Как-то вечером у сестры моей жены собрались знакомые и, между прочим, приехали в первый раз двое новых знакомых юриста. Когда их представляли друг другу, то один назвал свою фамилию Цубербюддер. «Обермюллер», – отвечал другой. Тогда у первого исчезла с лица улыбка и брови сдвинулись, очевидно, он принял это за насмешку и обиделся, но тут вмешалась хозяйка и, улыбаясь, что-то сказала о совпадении необычных фамилий, и недоразумение рассеялось.
По этому поводу я вспоминаю другие странные совпадения фамилий, как, например, в контору постройки Музея изящных искусств пришел инженер, которого звали Лев Оттокарлович Келлер, и встретился он с инженером завода Бромлей, которого звали Отто Карлович Келлерман. В другой раз при постройке здания Северного страхового общества появился мой помощник, архитектор К. Олтаржевский в новом шикарном костюме, и я спросил его, кто ему шьет такое шикарное платье. «Портной Смитт», – ответил он. «А мне шьет просто Митт», – сказал другой мой помощник. «А вы у кого шьете платье?» – спросил меня чертежник К. Зайцев. «Портной Дюшар», – отвечаю я. «А мне – просто Шар», – говорит Зайцев. Все эти четыре портных были более или менее известны в Москве и поэтому такое совпадение, конечно, представляло известный интерес.
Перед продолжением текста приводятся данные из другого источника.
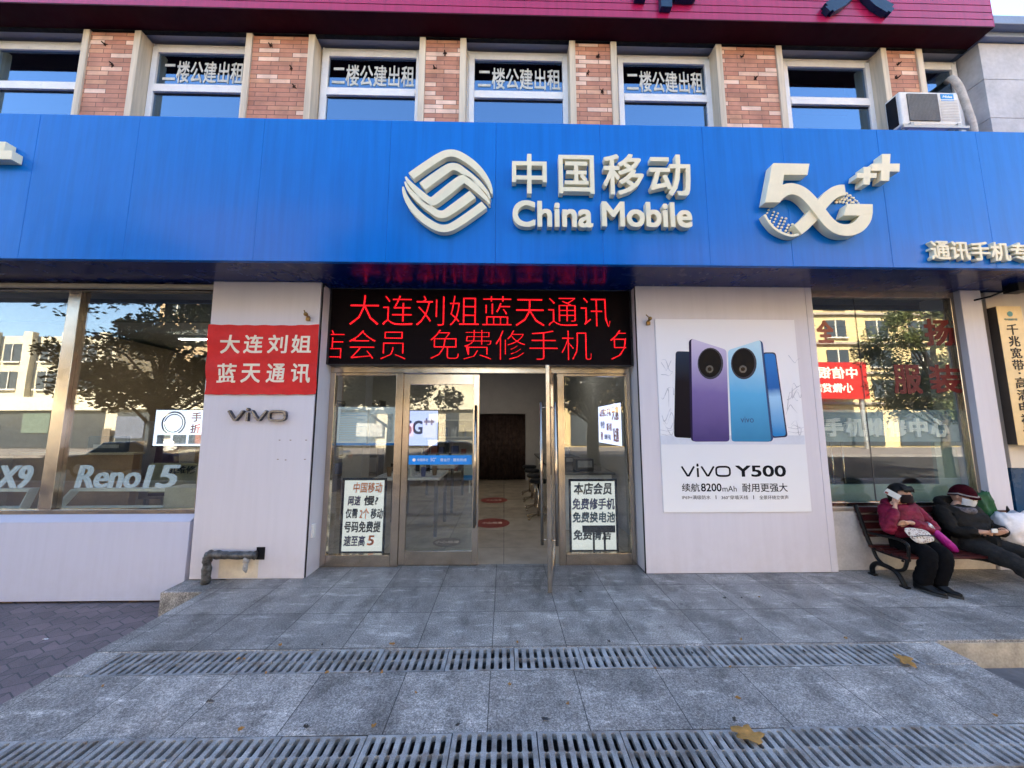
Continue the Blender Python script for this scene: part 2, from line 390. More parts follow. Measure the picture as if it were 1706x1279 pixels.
def smooth_path(pts, n=6):
    """Catmull-Rom through pts"""
    P = [Vector(p) for p in pts]; P = [2*P[0]-P[1]]+P+[2*P[-1]-P[-2]]; out = []
    for i in range(1, len(P)-2):
        for k in range(n):
            t = k/n; a, b, c, d = P[i-1], P[i], P[i+1], P[i+2]
            out.append(.5*((2*b)+(c-a)*t+(2*a-5*b+4*c-d)*t*t+(3*b-a-3*c+d)*t**3))
    out.append(P[-2]); return out
def lerp_list(ws, n):
    out = []
    for i in range(len(ws)-1):
        for k in range(n): out.append(ws[i]+(ws[i+1]-ws[i])*k/n)
    return out+[ws[-1]]

# ------------------------------------------------------------------ setting: ground, paving, road
def struct(o): return tag(o, kind='structure')
struct(mb().box(-400, 400, -400, 400, -1.4, -.62).build('ground', pm('far_asphalt', (.06, .06, .062), .9, 0, .2, .6)))
struct(mb().box(-90, 90, -19.5, -8.5, -.6, -.39).build('road', pm('asphalt', (.05, .05, .053), .85, 0, .25, 3, .3, 90)))
struct(mb().box(-90, 90, -30, -19.6, -.6, -.25).build('pavement', pm('far_pavement', (.22, .2, .19), .85, 0, .2, 2)))
LX0, LX1 = -3.0, 3.36
G1A, G1B, G2A, G2B = -1.44, -1.69, -2.19, -2.44
struct(mb().box(-30, LX0, -8.3, .3, -.6, -.24).build('brick_pavement', ZIG))
struct(mb().box(LX1, 30, -8.3, -1.425, -.6, -.2).build('lower_pavement', pm('grey_paver', (.13, .125, .13), .8, 0, .25, 3, .3, 60)))
struct(mb().box(-30, 30, -8.55, -8.31, -.6, -.21).build('kerb', CONC))
gr1 = mat_granite('granite_landing', -.085, -.405, .56, .512, .92)
lm = mb().prism([(0, 0), (1, 0), (1, 1)], 0, 1); lm = mb()
lm.box(LX0, LX1, G1A, .2, -.55, 0)
lm.box(LX1, 12, -1.42, .2, -.55, -.0005)
lm.box(-3.44, LX0, -.45, .2, -.55, -.012)
struct(lm.build('landing', gr1, bevel=.006))
struct(mb().box(LX1+.001, 12, -1.428, -1.4205, -.2, -.02).build('step_riser', pm('pale_step_stone', (.42, .38, .31), .7, 0, .3, 7, .2, 50)))
gr2 = mat_granite('granite_strip', -.088, G2A, .565, .5, 1.15)
struct(mb().box(LX0, LX1-.06, G2A, G1B, -.55, -.004).build('granite_strip', gr2, bevel=.006))
struct(mb().box(LX0, LX1, -5.6, G2B, -.55, -.008).build('granite_apron', mat_granite('granite_front', .2, -3, .565, .5, 1.1), bevel=.006))
gb = mb(); gb.box(LX0, -2.80, G1B, G1A, -.5, -.002); gb.box(2.955, LX1-.03, G1B+.001, G1A-.001, -.5, -.002)
struct(gb.build('granite_end', mat_granite('granite_pale', -9, -9, 30, 30, 1.25), bevel=.008))
ch = mb(); ch.box(-2.80, 2.955, G1B, G1A, -.5, -.16); ch.box(LX0, LX1, G2B, G2A, -.5, -.16)
struct(ch.build('drain_channel', DARK))

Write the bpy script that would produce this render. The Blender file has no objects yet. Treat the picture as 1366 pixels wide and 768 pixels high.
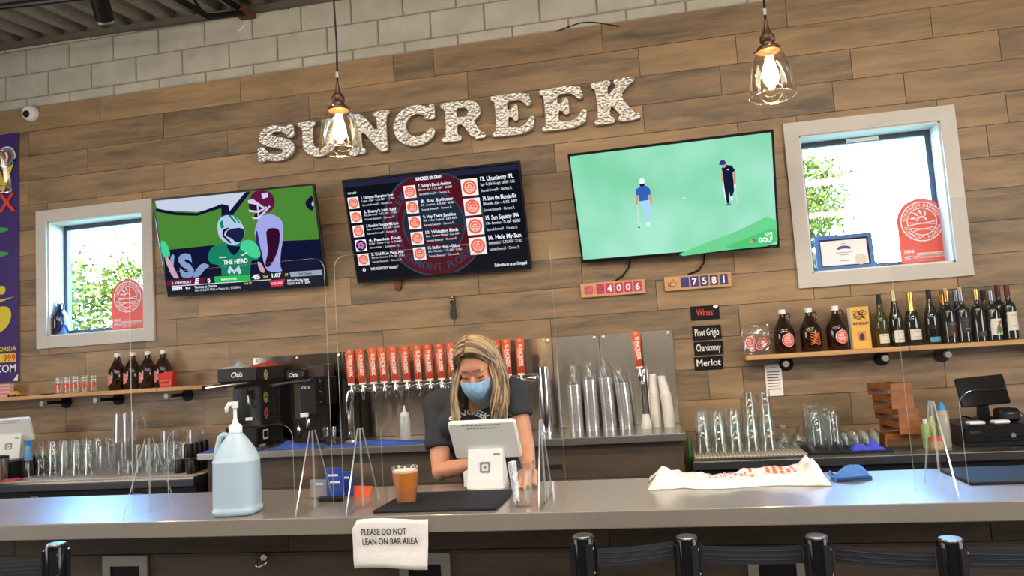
import bpy, bmesh, math, random
from math import sin, cos, pi, radians
from mathutils import Vector, Matrix
from mathutils.geometry import tessellate_polygon
S = bpy.context.scene
COL = S.collection
random.seed(7)

# ------------------------------------------------------------------ camera
F, YAW, PITCH, ROLL = 1015.664, 0.1909, 0.0915, -0.0635
CAM = Vector((0, -5.1969, 1.5756))
fwd = Vector((-sin(YAW)*cos(PITCH), cos(YAW)*cos(PITCH), sin(PITCH)))
r0 = Vector((cos(YAW), sin(YAW), 0)); u0 = r0.cross(fwd)
cr = cos(ROLL)*r0 + sin(ROLL)*u0
cu = -sin(ROLL)*r0 + cos(ROLL)*u0
cd = bpy.data.cameras.new('camera'); cd.sensor_width = 36; cd.lens = F/1366*36; cd.clip_start = .02; cd.clip_end = 200
cam = bpy.data.objects.new('camera', cd); COL.objects.link(cam)
cam.matrix_world = Matrix(((cr.x, cu.x, -fwd.x, CAM.x), (cr.y, cu.y, -fwd.y, CAM.y), (cr.z, cu.z, -fwd.z, CAM.z), (0, 0, 0, 1)))
S.camera = cam

# ------------------------------------------------------------------ world, daylight, exposure
W = bpy.data.worlds.new('sky'); S.world = W; W.use_nodes = True
bg = W.node_tree.nodes['Background']; bg.inputs['Color'].default_value = (.20, .50, 1.0, 1); bg.inputs['Strength'].default_value = 62.0
S.view_settings.view_transform = 'Standard'; S.view_settings.look = 'None'; S.view_settings.gamma = 1
S.view_settings.use_curve_mapping = False
S.view_settings.exposure = 0.22
S.cycles.transparent_max_bounces = 40; S.cycles.max_bounces = 9; S.cycles.diffuse_bounces = 5
S.cycles.sample_clamp_indirect = 6; S.cycles.caustics_reflective = False; S.cycles.caustics_refractive = False
def area(name, loc, rot, sx, sy, energy, color, portal=False):
    l = bpy.data.lights.new(name, 'AREA'); l.shape = 'RECTANGLE'; l.size = sx; l.size_y = sy; l.energy = energy; l.color = color
    if portal: l.cycles.is_portal = True
    o = bpy.data.objects.new(name, l); COL.objects.link(o); o.location = loc; o.rotation_euler = rot; return o
# sun standing high behind the camera, over the roof: it lights the trees outside
sl = bpy.data.lights.new('sun', 'SUN'); sl.energy = 12; sl.color = (1.0, .95, .86); sl.angle = .01
so = bpy.data.objects.new('sun', sl); COL.objects.link(so); so.rotation_euler = (radians(30), 0, radians(-12))
# added fill panels, one inside each side wall; the walls have no windows
area('left_side_fill', (-6.55, -4.6, 1.95), (0, radians(-90), 0), 1.9, 3.4, 120, (.97, .98, 1.0))
area('right_side_fill', (5.15, -4.6, 1.95), (0, radians(90), 0), 1.9, 3.4, 150, (.97, .98, 1.0))
# added warm-white fill strips under the roof deck, no real fixtures
for lx in (-3.6, -0.6, 2.4):
    for ly, e in ((-3.5, 40), (-5.6, 52), (-7.4, 40)):
        e *= .62 if lx < -3 else 1
        area('fill_strip', (lx, ly, 4.3+.1*ly), (radians(16), 0, 0), 2.3, .18, e, (1.0, .91, .79))

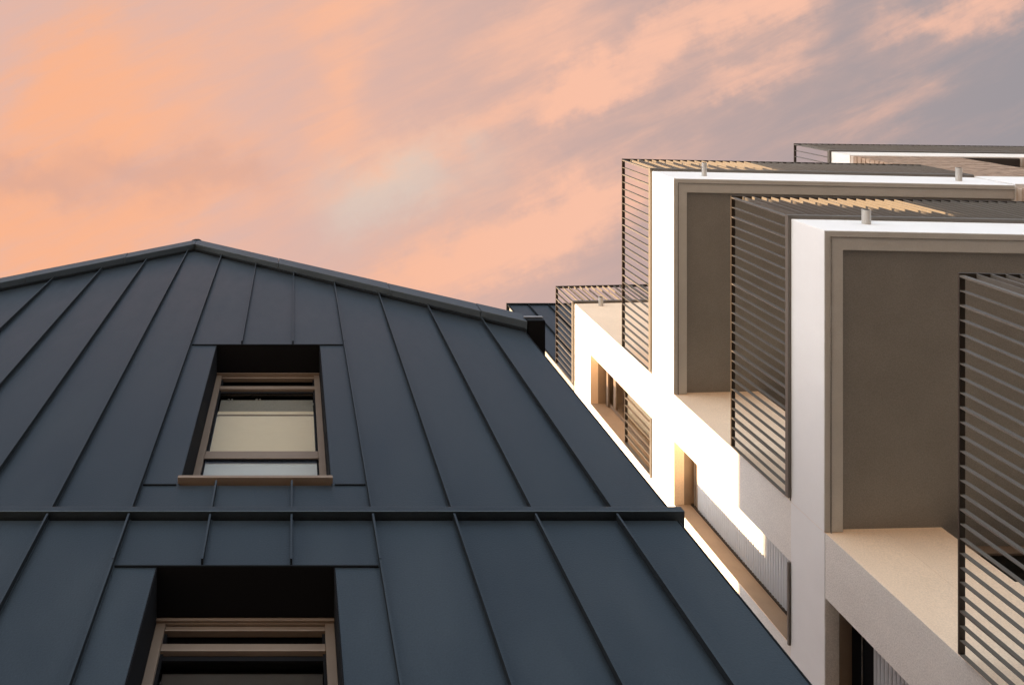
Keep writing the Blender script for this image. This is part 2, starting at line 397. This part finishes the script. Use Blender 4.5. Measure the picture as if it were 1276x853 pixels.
# inner trim line under the verge
for s, xe in ((SR, 2.36), (-SLF, -5.3)):
    m = MB(); h_e = HW - abs(s) * abs(xe - PX)
    m.prism_y([(PX, HW - 0.055), (xe, h_e - 0.055), (xe, h_e - 0.02), (PX, HW - 0.02)], YU - 0.03, YU - 0.001); link('verge_trim', m, 'zinc_seam_shade', house)
# roof slopes
def slope(xe, s, nm):
    m = MB(); h0 = HPF - 0.02; he = h0 - s * abs(xe - PX)
    m.prism_y([(PX, h0), (xe, he), (xe, he - 0.2), (PX, h0 - 0.2)], YU + 0.021, YEND)
    r = link('roof', m, 'zinc', house)
    y = 3.6
    dirx = 1 if xe > PX else -1
    m = MB()
    while y < YEND:
        m.prism_y([(PX + dirx * 0.1, h0 - s * 0.1), (xe, he), (xe, he + 0.03), (PX + dirx * 0.1, h0 - s * 0.1 + 0.03)], y - 0.006, y + 0.006); y += 0.5
    q = link('roof_seams', m, 'zinc_seam_shade', house); q['kind'] = 'stuff'
slope(2.385, SR, 'r'); slope(-5.33, SLF, 'l')
m = MB(); m.prism_y(gable_clip([(LX + 0.05, 6.9), (HX - 0.05, 6.9), (HX - 0.05, 12), (LX + 0.05, 12)], HPF - 0.24), 7.0, YEND); link('attic_core', m, 'zinc_dark', house)
# gutter at the right eave, running back along the roof edge
m = MB()
hg = 7.385
m.box(2.375, 2.555, 2.79, YEND, hg, hg + 0.006); m.box(2.375, 2.381, 2.79, YEND, hg, hg + 0.13); m.box(2.549, 2.555, 2.79, YEND, hg, hg + 0.12)
m.box(2.381, 2.549, 2.79, 2.796, hg + 0.006, hg + 0.12)
gu = link('gutter', m, 'zinc_dark', house)
m = MB(); m.box(2.372, 2.562, 2.782, 2.792, hg + 0.095, hg + 0.125); m.box(2.553, 2.562, 2.792, YEND, hg + 0.105, hg + 0.125); link('gutter_rim', m, 'silver', gu)
m = MB(); m.box(2.378, 2.552, 2.784, 2.789, hg + 0.005, hg + 0.05); link('gutter_end_cap', m, 'zinc_seam_shade', gu)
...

По Театральному проезду на том месте, где теперь стоит большой дом Центральных бань, находился трехэтажный серый старый дом, во втором и третьем этажах которого долго помещался всем известный музей Гаснера. Дом этот со всем содержимым сгорел дотла, после чего был выстроен новый и с новым назначением. Я помню, что я несколько раз был в музее Гаснера и видел вещи, которые в то время казались мне очень интересными.